_TASK REQUIREMENTS_
In the material below, find every line with "scene" and pull it out.

_SUPPLIED MATERIAL_

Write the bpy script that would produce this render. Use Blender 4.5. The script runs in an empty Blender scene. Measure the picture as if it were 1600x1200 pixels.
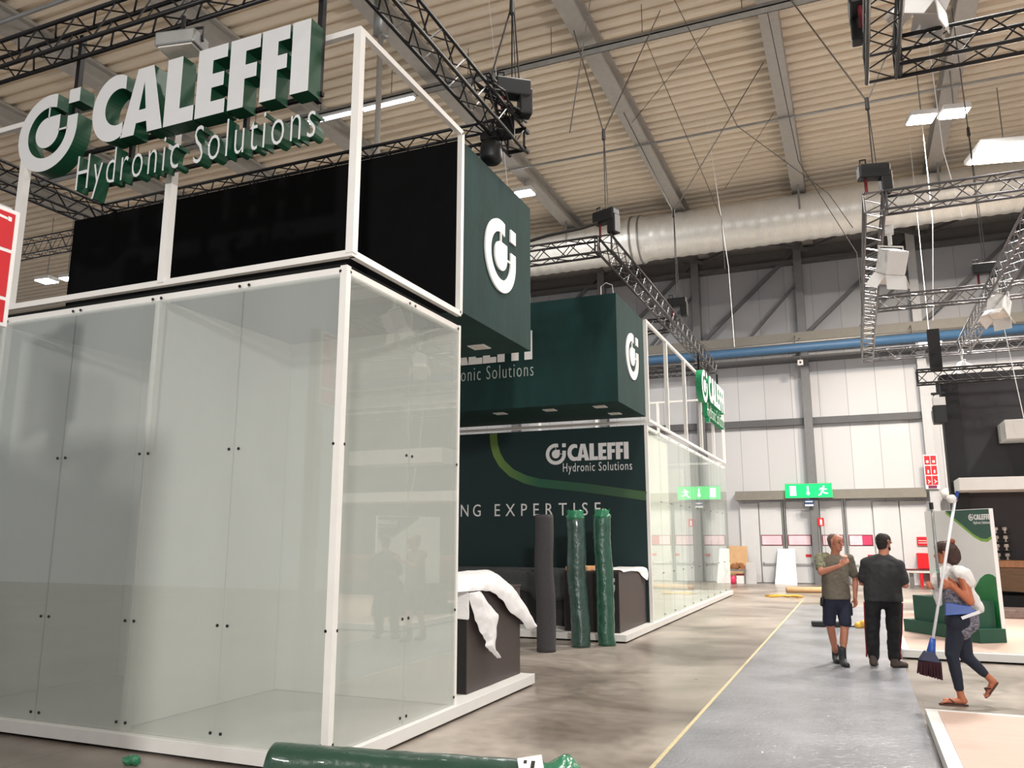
import bpy, bmesh, math, random
from mathutils import Vector, Matrix, noise
rnd = random.Random(7)
D, SC = bpy.data, bpy.context.scene
COL = SC.collection
V = Vector
PI = math.pi

# ------------------------------------------------------------------ camera
cam_d = D.cameras.new('camera'); cam = D.objects.new('camera', cam_d); COL.objects.link(cam)
PITCH, YAW, FPX, EYE = .1885, .399, 1262., 1.68
fw = V((-math.sin(YAW)*math.cos(PITCH), math.cos(YAW)*math.cos(PITCH), math.sin(PITCH)))
rt = V((math.cos(YAW), math.sin(YAW), 0)); up = rt.cross(fw)
cam.matrix_world = Matrix(((rt.x, up.x, -fw.x, 0), (rt.y, up.y, -fw.y, 0), (rt.z, up.z, -fw.z, EYE), (0, 0, 0, 1)))
cam_d.sensor_fit = 'HORIZONTAL'; cam_d.sensor_width = 36.; cam_d.lens = FPX/1600*36
cam_d.clip_end = 300
SC.camera = cam

# ------------------------------------------------------------------ world, lights, exposure
w = D.worlds.new('hall_air'); SC.world = w; w.use_nodes = True
bg = w.node_tree.nodes['Background']; bg.inputs[0].default_value = (.92, .95, 1, 1); bg.inputs[1].default_value = .8
SC.view_settings.view_transform = 'Standard'; SC.view_settings.look = 'None'
SC.view_settings.gamma = 1; SC.view_settings.use_curve_mapping = False
SC.view_settings.exposure = -0.16

def hall_light(x, y, z, power, size=1.0, col=(1, .97, .92), aim=None):
    l = D.lights.new('hall_light', 'AREA'); l.shape = 'SQUARE'; l.size = size; l.energy = power; l.color = col; l.spread = 2.3
    o = D.objects.new('hall_light', l); COL.objects.link(o); o.location = (x, y, z)
    if aim: o.rotation_euler = (V(aim)-V((x, y, z))).to_track_quat('-Z', 'Y').to_euler()
    return o
# the hall's high-bay lamps outside the frame, and one added lamp
hall_light(8, 15.5, 12.2, 1150, .8)
hall_light(9, 5, 12.2, 420)
hall_light(2.5, -3, 12.2, 500)
hall_light(-8, -5, 12.2, 400)
hall_light(-20, 8, 12.2, 500)
hall_light(-18, 20, 12.2, 700)
hall_light(9, 24, 12.2, 400)
hall_light(-1, 9, 12.6, 500)  # added lamp, brightens the display panel
hall_light(0, 27, 10.6, 260)
# lamp added behind the viewer to light the inside of the nearer booth
hall_light(4.5, -8, 5.2, 900, .5, (1, .97, .93), (-5, 6, 2))

# ------------------------------------------------------------------ materials
def lin(c): return tuple(((x/255)/12.92 if x/255 <= .04045 else ((x/255+.055)/1.055)**2.4) for x in c)
def mat(name, col, rough=.6, metal=0., var=.12, scale=6., bump=0., bscale=40., spec=.5, emit=None, estr=0., coat=0., stretch=None, col2=None):
    m = D.materials.new(name); m.use_nodes = True; n = m.node_tree; b = n.nodes['Principled BSDF']
    c = lin(col)
    b.inputs['Roughness'].default_value = rough; b.inputs['Metallic'].default_value = metal
    b.inputs['Specular IOR Level'].default_value = spec; b.inputs['Coat Weight'].default_value = coat
    tc = n.nodes.new('ShaderNodeTexCoord'); src = tc.outputs['Object']
    if stretch:
        mp = n.nodes.new('ShaderNodeMapping'); mp.inputs['Scale'].default_value = stretch
        n.links.new(src, mp.inputs['Vector']); src = mp.outputs[0]
    ns = n.nodes.new('ShaderNodeTexNoise'); ns.inputs['Scale'].default_value = scale; ns.inputs['Detail'].default_value = 5
    n.links.new(src, ns.inputs['Vector'])
    rp = n.nodes.new('ShaderNodeValToRGB'); rp.color_ramp.elements[0].position = .3; rp.color_ramp.elements[1].position = .7
    d = lin(col2) if col2 else tuple(x*(1-var) for x in c)
    e = tuple(min(1, x*(1+var*.6)) for x in c)
    rp.color_ramp.elements[0].color = (*d, 1); rp.color_ramp.elements[1].color = (*e, 1)
    n.links.new(ns.outputs['Fac'], rp.inputs[0]); n.links.new(rp.outputs[0], b.inputs['Base Color'])
    if bump:
        n2 = n.nodes.new('ShaderNodeTexNoise'); n2.inputs['Scale'].default_value = bscale; n2.inputs['Detail'].default_value = 4
        n.links.new(src, n2.inputs['Vector'])
        bp = n.nodes.new('ShaderNodeBump'); bp.inputs['Strength'].default_value = bump; bp.inputs['Distance'].default_value = .02
        n.links.new(n2.outputs['Fac'], bp.inputs['Height']); n.links.new(bp.outputs[0], b.inputs['Normal'])
    if emit:
        b.inputs['Emission Color'].default_value = (*lin(emit), 1); b.inputs['Emission Strength'].default_value = estr
    m.diffuse_color = (*c, 1)
    return m

M = {}
M['white'] = mat('white_paint', (212, 210, 206), .5, var=.03)
M['frame'] = mat('white_frame', (224, 221, 216), .4, var=.03)
M['panelwhite'] = mat('white_panel', (222, 222, 216), .55, var=.03, scale=2)
M['black'] = mat('black_fabric', (9, 9, 10), .95, var=.2, spec=.15)
M['soffit'] = mat('dark_ceiling_fabric', (26, 27, 26), .9, var=.1, spec=.2)
M['green'] = mat('dark_green_fabric', (21, 52, 50), .85, var=.22, scale=3, bump=.15, bscale=30, spec=.3, stretch=(1, 1, .35))
M['greenwall'] = mat('dark_green_print', (17, 44, 44), .5, var=.06, scale=1.5, spec=.4)
M['lettergreen'] = mat('letter_green', (10, 66, 42), .5, var=.1)
M['letterwhite'] = mat('letter_white', (205, 205, 205), .6, var=.02)
M['truss'] = mat('black_truss', (22, 21, 22), .4, metal=.3, var=.2)
M['alu'] = mat('aluminium_truss', (120, 118, 120), .35, metal=.8, var=.1)
M['steel'] = mat('galvanised_steel', (150, 150, 148), .4, metal=.7, var=.1)
M['cable'] = mat('cable', (45, 42, 40), .6, var=.1)
M['chain'] = mat('chain_steel', (110, 105, 100), .4, metal=.7)
M['motor'] = mat('hoist_black', (16, 16, 17), .5, var=.2)
M['lampwhite'] = mat('lamp_housing', (215, 213, 210), .4, var=.03)
M['red'] = mat('sign_red', (200, 28, 38), .45, var=.05)
M['redpaint'] = mat('red_cabinet', (214, 30, 38), .4, var=.05)
M['signwhite'] = mat('sign_white', (235, 232, 230), .5, var=.02)
M['rafter'] = mat('rafter_steel', (168, 164, 158), .6, var=.08)
M['deck'] = mat('ceiling_deck', (226, 213, 194), .6, var=.05, scale=.6)
M['duct'] = mat('duct_foil', (226, 224, 218), .34, metal=.2, var=.06, bump=.25, bscale=9, stretch=(6, 1, 1))
M['pipeblue'] = mat('blue_pipe', (66, 104, 140), .5, var=.06)
M['girder'] = mat('grey_girder', (88, 88, 90), .6, var=.08)
M['girderl'] = mat('beige_girder', (128, 124, 116), .6, var=.06)
M['column'] = mat('grey_column', (112, 112, 114), .6, var=.06)
M['columnl'] = mat('light_column', (182, 182, 184), .5, var=.05)
M['counter'] = mat('brown_counter', (58, 48, 46), .45, var=.06, scale=2)
M['plastic'] = mat('white_plastic_sheet', (232, 230, 230), .35, var=.03, bump=.3, bscale=18)
M['felt'] = mat('grey_felt', (58, 60, 62), .95, var=.25, scale=30, bump=.2, bscale=60)
M['wood'] = mat('raw_wood', (190, 140, 95), .6, var=.15, stretch=(1, 8, 8))
M['rollgrey'] = mat('grey_carpet_roll', (62, 60, 62), .95, var=.15, scale=40, bump=.2, bscale=80)
M['rollgreen'] = mat('green_wrapped_roll', (40, 84, 66), .28, var=.25, scale=7, bump=.6, bscale=16, coat=.4)
M['rolldark'] = mat('green_wrapped_roll_dark', (48, 74, 66), .3, var=.25, scale=7, bump=.6, bscale=16, coat=.4)
M['filmgreen'] = mat('green_film', (44, 120, 84), .22, var=.2, bump=.7, bscale=14, coat=.5)
M['exitgreen'] = mat('exit_green', (0, 190, 90), .4, emit=(0, 220, 110), estr=1.1, var=.02)
M['exitwhite'] = mat('exit_pictogram', (240, 255, 245), .4, emit=(235, 255, 245), estr=1.6, var=.02)
M['blue'] = mat('blue_plastic', (28, 70, 150), .4, var=.1)
M['darkblue'] = mat('navy', (32, 36, 66), .6)
M['bluesign'] = mat('blue_sign', (40, 60, 100), .4)
M['door'] = mat('grey_door', (205, 206, 208), .45, var=.02)
M['doorglass'] = mat('pink_door_window', (240, 205, 216), .25, var=.12, scale=2.5)
M['doorred'] = mat('pink_red_sticker', (200, 60, 100), .4)
M['blackwall'] = mat('black_booth_wall', (44, 41, 44), .7, var=.1)
M['blackdark'] = mat('black_booth_edge', (18, 17, 19), .7, var=.1)
M['pallet'] = mat('birch_floor_panel', (186, 160, 146), .6, var=.05, scale=2, stretch=(1, 6, 1))
M['olive'] = mat('brown_timber', (92, 66, 40), .6, var=.25, stretch=(1, 1, 6))
M['shelf'] = mat('shelf_timber', (150, 100, 62), .5, var=.2, stretch=(6, 1, 1))
M['bottle'] = mat('bottle_glass', (200, 190, 180), .15, var=.3, scale=20)
M['cardboard'] = mat('cardboard', (198, 160, 118), .8, var=.08)
M['yellow'] = mat('yellow_tape', (226, 176, 70), .5, var=.1)
M['tapeline'] = mat('tape_line', (206, 192, 152), .5, var=.15, scale=20)
M['pink'] = mat('pink_bag', (225, 60, 100), .4, var=.15)
M['skin'] = mat('skin', (176, 116, 92), .5, var=.06, scale=14)
M['skintan'] = mat('skin_tan', (182, 108, 76), .5, var=.06, scale=14)
M['hairgrey'] = mat('cropped_grey_hair', (96, 82, 76), .8, bump=.3, bscale=200)
M['hairdark'] = mat('dark_hair', (34, 26, 24), .8, bump=.3, bscale=200)
M['hairbrown'] = mat('brown_hair', (62, 40, 32), .7, bump=.4, bscale=120)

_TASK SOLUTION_
Write the bpy script that would produce this render. Use Blender 4.5. The script runs in an empty Blender scene. Measure the picture as if it were 1600x1200 pixels.
D, SC = bpy.data, bpy.context.scene